In 1972, Congress amended the Federal Water Pollution Control Act (commonly referred to as the Clean Water Act (CWA)) which prohibited the discharge of any pollutant to waters of the United States from a "point source" unless the discharge is authorized by a National Pollutant Discharge Elimination System permit. A "point source" is a single identifiable localized source of pollution such as an industry, business or a sewer system.
In 1987, the CWA was amended and established a $400 million program for States to develop and implement, on a watershed basis, nonpoint source management, because water quality studies showed sparse sources of water pollution were also significant causes of pollution. They called these sparse sources of pollutants a "nonpoint source.” A "nonpoint source" pollution is water pollution that is difficult to trace to a specific discharge point because it comes from many sources. Examples of common nonpoint source pollutants include fertilizers, pesticides, sediments, oils, salts, trace metals, and litter. Nonpoint sources come from locations such as farms, yards, roofs, construction sites, automobiles and streets.
Phase I of the U.S. Environmental Protection Agency’s (EPA) storm water program was promulgated in 1990 under the CWA. Phase I relies on National Pollutant Discharge Elimination System (NPDES) permit coverage to address storm water runoff from: (1) “medium” and “large” municipal separate storm sewer systems (MS4s) generally serving populations of 100,000 or greater, (2) construction activity disturbing 5 acres of land or greater, and (3) ten categories of industrial activity. On Sept. 17, 1998, control over storm water permitting shifted from EPA’s National Pollutant Discharge Elimination System (NPDES) program to Texas’ version, the Texas Pollutant Discharge Elimination System (TPDES).

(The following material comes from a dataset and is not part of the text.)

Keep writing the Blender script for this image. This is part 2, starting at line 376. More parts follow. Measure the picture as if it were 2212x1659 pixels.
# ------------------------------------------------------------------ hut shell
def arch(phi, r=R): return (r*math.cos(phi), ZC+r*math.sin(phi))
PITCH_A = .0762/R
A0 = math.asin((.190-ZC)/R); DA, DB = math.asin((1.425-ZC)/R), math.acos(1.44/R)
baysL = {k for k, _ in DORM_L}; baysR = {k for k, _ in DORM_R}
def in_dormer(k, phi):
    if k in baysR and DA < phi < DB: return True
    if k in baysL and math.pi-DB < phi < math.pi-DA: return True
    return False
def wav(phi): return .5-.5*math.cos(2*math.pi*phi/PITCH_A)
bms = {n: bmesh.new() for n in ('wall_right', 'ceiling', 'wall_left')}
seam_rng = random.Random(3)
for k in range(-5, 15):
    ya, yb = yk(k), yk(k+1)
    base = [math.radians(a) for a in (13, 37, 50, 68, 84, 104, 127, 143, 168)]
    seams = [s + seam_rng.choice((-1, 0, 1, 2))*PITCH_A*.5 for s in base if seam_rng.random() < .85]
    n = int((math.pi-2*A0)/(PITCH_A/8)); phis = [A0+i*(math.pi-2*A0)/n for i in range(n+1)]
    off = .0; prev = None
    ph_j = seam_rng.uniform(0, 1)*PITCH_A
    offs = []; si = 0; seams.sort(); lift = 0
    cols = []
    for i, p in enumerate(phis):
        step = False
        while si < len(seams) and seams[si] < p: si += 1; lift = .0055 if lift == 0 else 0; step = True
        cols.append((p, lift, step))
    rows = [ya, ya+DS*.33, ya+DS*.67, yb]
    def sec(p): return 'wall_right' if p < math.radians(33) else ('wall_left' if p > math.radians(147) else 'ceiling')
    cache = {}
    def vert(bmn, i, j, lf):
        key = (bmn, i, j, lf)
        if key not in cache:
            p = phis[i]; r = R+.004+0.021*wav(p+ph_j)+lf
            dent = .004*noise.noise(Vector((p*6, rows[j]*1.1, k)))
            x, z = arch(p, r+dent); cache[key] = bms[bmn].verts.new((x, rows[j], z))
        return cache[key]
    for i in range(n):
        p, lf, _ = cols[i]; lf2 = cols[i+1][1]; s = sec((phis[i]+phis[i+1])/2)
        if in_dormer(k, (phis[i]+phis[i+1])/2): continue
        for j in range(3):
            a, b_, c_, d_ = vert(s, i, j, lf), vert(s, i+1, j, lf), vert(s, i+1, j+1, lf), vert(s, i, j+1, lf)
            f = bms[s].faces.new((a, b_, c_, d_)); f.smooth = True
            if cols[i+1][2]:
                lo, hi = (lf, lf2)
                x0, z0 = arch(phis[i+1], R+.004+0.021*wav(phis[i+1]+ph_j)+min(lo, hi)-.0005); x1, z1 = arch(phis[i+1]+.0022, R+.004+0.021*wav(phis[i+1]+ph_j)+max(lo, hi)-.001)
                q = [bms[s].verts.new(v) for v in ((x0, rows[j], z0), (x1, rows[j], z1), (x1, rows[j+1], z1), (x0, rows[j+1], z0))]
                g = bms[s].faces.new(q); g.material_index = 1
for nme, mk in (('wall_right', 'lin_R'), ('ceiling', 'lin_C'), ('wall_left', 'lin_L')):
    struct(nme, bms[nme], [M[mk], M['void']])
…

Phase II rules for small municipalities and construction activity were finalized in December 1999. The TCEQ issued the Phase II MS4 Permit on Aug. 13, 2007, to small municipalities with residential populations under 100,000 (according to the 1990 Census Bureau). Phase II requires permit coverage for all small MS4s located within urbanized areas, where an urbanized area is defined by the U.S. Census Bureau as “a land area comprising one or more places — central place(s) — and the adjacent densely settled surrounding area — urban fringe — that together have a residential population of at least 50,000 and an overall population density of at least 1,000 people per square mile."